Scan the lines below for the word "part". Copy each line you find it in.
**** RECORDED INFORMATION
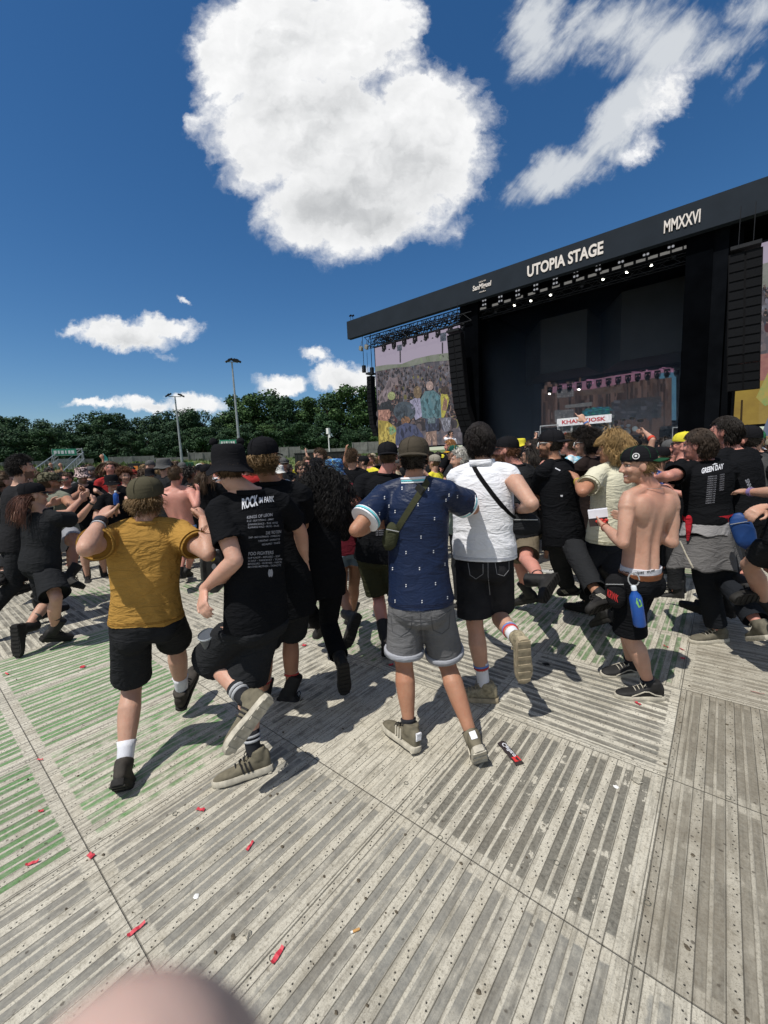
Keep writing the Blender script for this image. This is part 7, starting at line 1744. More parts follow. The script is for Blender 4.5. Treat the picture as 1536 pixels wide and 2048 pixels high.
def hem_ring(key, ts, m, r=.0016):
    P = PEOPLE[key]; J = P['J']; B = bvh(key)
    for t_ in ts:
        c, lat, fw = spine(J, t_, J.bow); pts = []
        for q in range(60):
            a = 2*math.pi*q/60; d_ = lat*math.cos(a)+fw*math.sin(a); hh = B.ray_cast(c+d_*.6, -d_, .6)
            if hh[0] is not None and (hh[0]-c).length < .30: pts.append(hh[0]+d_*.0008)
        if len(pts) > 20: mb = MB(); mb.tube(pts+[pts[0]], r, 4, cap=False); mb.build('hem_stitch', m, P['shirt'])
for k_, hm, mm, fr, rr in (('mustard', -.055, m_plain('stitch_mustard', (.2, .1, .015), .9), .62, .0845), ('navy', -.07, m_plain('stitch_navy', (.006, .01, .03), .9), None, 0), ('whiteshirt', -.02, m_plain('stitch_white', (.35, .36, .4), .9), None, 0), ('cream', -.16, m_plain('stitch_cream', (.32, .3, .2), .9), .7, .086)):
    hem_ring(k_, (hm+.055, hm+.042), mm)
    if fr: cuff_bands(k_, fr, rr*PEOPLE[k_]['J'].k, [(-.022, -.0205, mm), (-.018, -.0165, mm)])
# back seams, pockets of the denim shorts
def stitch_line(key, part, pts, m, r=.0022, name='seam'):
    P = []
    for a, b in zip(pts[:-1], pts[1:]):
        for q in range(8):
            h = onto(key, part, a[0]+(b[0]-a[0])*q/8, a[1]+(b[1]-a[1])*q/8, .001)
            if h is not None: P.append(h)
    h = onto(key, part, *pts[-1], .001)
    if h is not None: P.append(h)
    if len(P) > 2: m_ = MB(); m_.tube(P, r, 4); return m_.build(name, m, PEOPLE[key][part])
stg = m_plain('stitch_grey', (.07, .07, .075), .9); stl = m_plain('stitch_light', (.2, .2, .21), .9)
stitch_line('navy', 'legs', [(782, 1232), (785, 1264), (802, 1272), (822, 1258), (824, 1232)], stg, name='pocket'); stitch_line('navy', 'legs', [(862, 1232), (866, 1260), (884, 1268), (898, 1256), (900, 1226)], stg, name='pocket')
stitch_line('navy', 'legs', [(841, 1210), (841, 1240), (843, 1270)], stg); stitch_line('navy', 'legs', [(776, 1222), (810, 1240), (841, 1244), (875, 1238), (904, 1218)], stg)
stitch_line('whiteshirt', 'legs', [(976, 1110), (976, 1150), (980, 1190)], stl); stitch_line('whiteshirt', 'legs', [(936, 1126), (940, 1150), (952, 1158), (966, 1148), (966, 1128)], stl, name='pocket'); stitch_line('whiteshirt', 'legs', [(990, 1124), (994, 1148), (1008, 1152), (1018, 1140), (1018, 1120)], stl, name='pocket')
# straps worn across the body
def strap(key, sh_px, hip_px, width, m, label, name='crossbody_strap', th=.003):
    P = PEOPLE[key]; J = P['J']; B = bvh(key); a = onto(key, 'shirt', *sh_px, 0) or (J.neck-J.up*.05); b = onto(key, 'shirt', *hip_px, 0) or J.pel
    c0 = spine(J, .45, 0)[0]; u = (a-b).normalized(); fw = J.fs; fw = (fw-u*fw.dot(u)).normalized(); cen = (a+b)*.5; cen = cen+(c0-cen)*.85; cen = cen-u.cross(fw)*(cen-(a+b)*.5).dot(u.cross(fw))
    pts = []; nrm = u.cross(fw)
    for q in range(72):
        an = 2*math.pi*q/72; d_ = u*math.cos(an)+fw*math.sin(an); h = B.ray_cast(cen+d_*.9, -d_, .9)
        if h[0] is not None: pts.append((h[0]+d_*.004, d_))
    if len(pts) < 10: return None
    n = len(pts); sm = [((pts[i-1][0]+pts[i][0]*2+pts[(i+1) % n][0])/4, pts[i][1]) for i in range(n)]
    mb = MB(); rings = []
    for i, (p, d_) in enumerate(sm):
        t_ = (sm[(i+1) % n][0]-sm[i-1][0]).normalized(); s_ = t_.cross(d_).normalized(); o_ = s_.cross(t_)
        rings.append([p+s_*width/2, p+s_*width/2+o_*th, p-s_*width/2+o_*th, p-s_*width/2])
    rings.append(rings[0]); mb.loft(rings, cap=False)
    b0 = V(P['root'].location.x, P['root'].location.y, J.pel.z); e = empty(name, b0, label, 'bag'); mb.build('strap', m, e); return e
olive_web = m_cloth('cloth_webbing', (.05, .052, .03), wr=.1)
bag = strap('navy', (852, 968), (790, 1066), .034, olive_web, 'olive crossbody bag worn over the navy football shirt', 'crossbody_bag')
def blobbag(e, px, py, d, size, m, rot=0., name='pouch'):
    c = at(px, py, d); f_ = hdir(px); r = V(f_.y, -f_.x, 0); M = Matrix((r, f_, UPZ)).transposed() @ Matrix.Rotation(rot, 3, 'Y'); mb = MB(); rings = []
    for q in range(9):
        tt = -1+2*q/8; w = (1-abs(tt)**3)**.5 if abs(tt) < 1 else .12; w = max(w, .3)
        rings.append([c+M @ V(size[0]*w*math.copysign(abs(math.cos(a))**.7, math.cos(a)), size[1]*w*math.copysign(abs(math.sin(a))**.7, math.sin(a)), size[2]*tt) for a in [2*math.pi*x/16 for x in range(16)]])
    mb.loft(rings); me = remesh(mb, .006, 3, name=name); folds(me, .006, int(px), 20.); o = finish(me, name, m, e); 
    z = MB(); z.tube([c+M @ V(-size[0]*.8, -size[1]*1.02, size[2]*.5), c+M @ V(size[0]*.8, -size[1]*1.02, size[2]*.5)], .003, 5); z.build('zip', MATS['alu'], o); return o
Dn = (Jn.pel.xy).length
if bag: blobbag(bag, 782, 1072, Dn-.05, (.045, .055, .085), C_('olive_bag', (.045, .048, .028)), .25)
if bag:
    p = onto('navy', 'shirt', 840, 978, .012)
    if p: mb = MB(); mb.box(p, (.05, .016, .035), Matrix.Rotation(.7, 3, 'Y')); mb.build('buckle', m_plain('buckle', (.02, .02, .018), .4), bag)
blk_web = m_cloth('cloth_black_webbing', (.010, .010, .011), wr=.1)
bag2 = strap('whiteshirt', (955, 946), (1012, 1020), .028, blk_web, 'black crossbody bag with its strap over the sleeveless white shirt', 'crossbody_bag')
if bag2: blobbag(bag2, 1046, 1048, PEOPLE['whiteshirt']['J'].pel.xy.length-.02, (.11, .06, .075), blk2)
# sleeveless shirt: hanging threads and a ragged tail
# bare chested man: waistband with lettering, belt, pouch, bottle, carton
Pt = PEOPLE['topless']; Jt = Pt['J']
def band(key, t0, t1, sc, m, name, parent=None, d=.0):
    P = PEOPLE[key]; J = P['J']; mb = MB(); c, lat, fw = spine(J, t0, 0); c2 = spine(J, t1, 0)[0]; k = J.k*P['sp'].get('build', 1.)
    mb.loft([ringpts(c, lat, fw, .160*sc*k, .102*sc*k, .118*sc*k, 40), ringpts(c, lat, fw, .164*sc*k, .106*sc*k, .122*sc*k, 40), ringpts(c2, lat, fw, .163*sc*k, .105*sc*k, .121*sc*k, 40), ringpts(c2, lat, fw, .159*sc*k, .101*sc*k, .117*sc*k, 40)]); return mb.build(name, m, parent or P['root'], smooth=True, angle=40)
wb = band('topless', .055, .115, 1.02, m_cloth('cloth_waistband', (.58, .58, .62), wr=.1), 'waistband'); PEOPLE['topless']['wb'] = wb
for q, (a, b) in enumerate([((1240, 1145), (1258, 1148)), ((1266, 1149), (1288, 1147)), ((1294, 1146), (1310, 1142))]): print_text('topless', 'wb', 'snipes', a, b, 6, m_plain('print_black', (.02, .02, .02), .8), .02, up=(0, -1), off=.004, name='lettering')
blt = band('topless', -.005, .05, 1.09, m_plain('leather_brown', (.16, .055, .02), .5, .25, 30., bump=.2), 'belt')
band('pinkback', .05, .11, 1.03, m_cloth('cloth_lightblue_band', (.22, .36, .62), wr=.1), 'waistband')
Dt = Jt.pel.xy.length
e = empty('pouch', at(1232, 1230, Dt-.1), 'black pouch with red lettering hanging from the brown belt', 'bag')
pp = blobbag(e, 1231, 1182, Dt-.17, (.062, .045, .115), m_cloth('cloth_pouch', (.014, .014, .015), wr=.3), -.1)
PEOPLE['_pouch'] = dict(root=e, pouch=pp); red_i = m_plain('print_red', (.5, .03, .03), .7)
print_text('_pouch', 'pouch', 'KRWK', (1214, 1192), (1236, 1205), 14, red_i, .02, up=(.1, -1), off=.003, name='lettering')
def bottle(px0, py0, px1, py1, d, r, m, capm, label, lm=None):
    a, b = at(px0, py0, d), at(px1, py1, d); u = (b-a).normalized(); L = (b-a).length; e = empty('bottle', b, label, 'bottle'); mb = MB()
    mb.tube([a, a+u*L*.06, a+u*L*.16, a+u*L*.24, a+u*L*.95, b], [r*.35, r*.4, r*.8, r, r*1.02, r*.85], 18); o = mb.build('body', m, e, smooth=True, angle=50)
    mb = MB(); mb.tube([a-u*L*.1, a-u*L*.08, a+u*L*.03], [r*.3, r*.42, r*.44], 14); mb.build('cap', capm, e, smooth=True, angle=50)
    return e, o
blue_p = m_plain('bottle_blue', (.012, .07, .30), .25, .1, spec=.5)
e, o = bottle(1268, 1178, 1280, 1252, Dt-.24, .036, blue_p, m_plain('bottle_cap', (.6, .65, .7), .4), 'blue water bottle with a pale cap hanging from the belt of the bare chested man')
PEOPLE['_bottle'] = dict(root=e, body=o); print_poly('_bottle', 'body', [(1273, 1196), (1281, 1200), (1285, 1212), (1278, 1216), (1272, 1206)], m_plain('label_green', (.2, .45, .12), .5), name='logo'); print_poly('_bottle', 'body', [(1276, 1201), (1280, 1203), (1282, 1209), (1278, 1211)], blue_p, name='logo', off=.005)
mb = MB(); a = at(1267, 1170, Dt-.24); mb.tube([a+V(.03*math.cos(q*.5), 0, .035+.04*math.sin(q*.5)) for q in range(13)], .004, 6); mb.build('carabiner', MATS['alu'], e)
hw = Jt.wr[-1]+Jt.hd[-1]*.10; hc = at(1197, 1034, hw.xy.length-.02); f_ = hdir(1197); r_ = V(f_.y, -f_.x, 0); Mc = Matrix((r_, f_, UPZ)).transposed() @ Matrix.Rotation(-.15, 3, 'Y')
e = empty('carton', hc, 'small black and red carton with a white lid held by the bare chested man', 'carton')
mb = MB(); mb.box(hc-V(0, 0, .03), (.115, .06, .055), Mc); mb.build('box', m_plain('carton_black', (.03, .02, .02), .5), e); mb = MB(); mb.box(hc+Mc @ V(0, 0, .027), (.12, .065, .055), Mc); mb.build('lid', m_plain('carton_white', (.7, .7, .75), .5), e)
mb = MB(); [mb.ell(hc+Mc @ V(x, -.034, z), (.014, .006, .010), nu=8, nv=6) for x, z in ((-.01, -.025), (.015, -.018), (.03, -.035), (.045, -.022))]; mb.build('picture', m_plain('carton_red', (.5, .04, .03), .5), e)
mb = MB(); c_, lat, fw = spine(Jt, 1.0, 0); mb.tube([c_+lat*.074*math.cos(q*.3142)+fw*.074*math.sin(q*.3142)-J_*0 if False else c_+lat*.070*math.cos(q*.3142)+fw*.068*math.sin(q*.3142)-UPZ*(.012+.01*math.sin(q*.3142)) for q in range(21)], .0016, 5); tag(mb.build('necklace', m_plain('silver', (.5, .5, .48), .3, metal=.9)), 'thin chain round the neck of the bare chested man', 'necklace')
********
■ FINAL RESULT
Keep writing the Blender script for this image. This is part 7, starting at line 1744. More parts follow. The script is for Blender 4.5. Treat the picture as 1536 pixels wide and 2048 pixels high.
def stitch_line(key, part, pts, m, r=.0022, name='seam'):
            h = onto(key, part, a[0]+(b[0]-a[0])*q/8, a[1]+(b[1]-a[1])*q/8, .001)
    h = onto(key, part, *pts[-1], .001)
    if len(P) > 2: m_ = MB(); m_.tube(P, r, 4); return m_.build(name, m, PEOPLE[key][part])